HARTFORD, Conn. (AP) - Connecticut’s second-highest court upheld Monday the murder conviction of a former Watertown man serving a 40-year prison sentence for killing a motorcycle club leader in Torrington in 2008.
Kevin Campbell, 58, argued that he shot Roland Lagasse to death in self-defense outside the Forbidden Motorcycle Club’s headquarters, and he wouldn’t have been arrested if Connecticut had a stand-your-ground law.
But the state Appellate Court rejected all of Campbell’s arguments, which included that prosecutorial impropriety deprived him of a fair trial and the trial judge wrongly rejected defense expert testimony.
Witnesses said Lagasse got into an argument with Campbell’s brother about whether a new club member should receive his first-year patch and the disagreement spilled outside, where Lagasse punched Campbell’s brother.
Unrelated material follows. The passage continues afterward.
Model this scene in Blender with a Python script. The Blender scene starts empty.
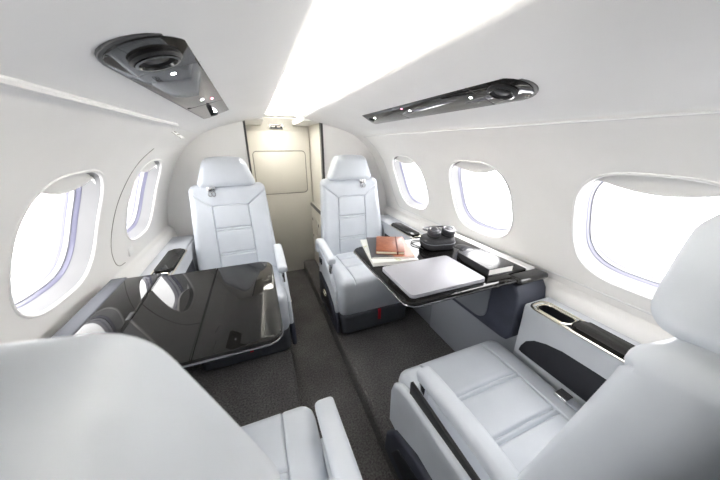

Campbell then approached Legasse, who said, “What, you want some too?” Campbell replied, “Yeah. … You’re a dead man,” and shot Legasse, according to testimony at trial.
Campbell also testified that when he pulled the gun on Legasse, it fired by accident, but his actions were in self-defense.
Campbell’s lawyer, Moira Buckley, said Monday that she plans to appeal to the state Supreme Court. She declined to comment further.
Buckley had argued that the prosecutor, David Shepack, committed impropriety in his closing argument to the jury. At one point in Shepack’s argument he said, “So pay attention to those (jury) instructions, because accident and self-defense are legally inconsistent.”
The Appellate Court disagreed with Buckley.
“The prosecutor properly pointed out to the jury that the defendant had inconsistent defenses, and that the jury could rely on only one theory: either self-defense or unintentional discharge,” Judge F. Herbert Gruendel wrote in the 3-0 ruling.
The court also ruled that the trial judge wasn’t wrong to not allow the testimony of two expert witnesses for the defense. The court said the proposed testimony of the experts - a psychiatrist and a gun expert - was about the phenomenon of the “fight or flight” mentality and the potential for guns to fire by accident, two concepts well-known by the average person.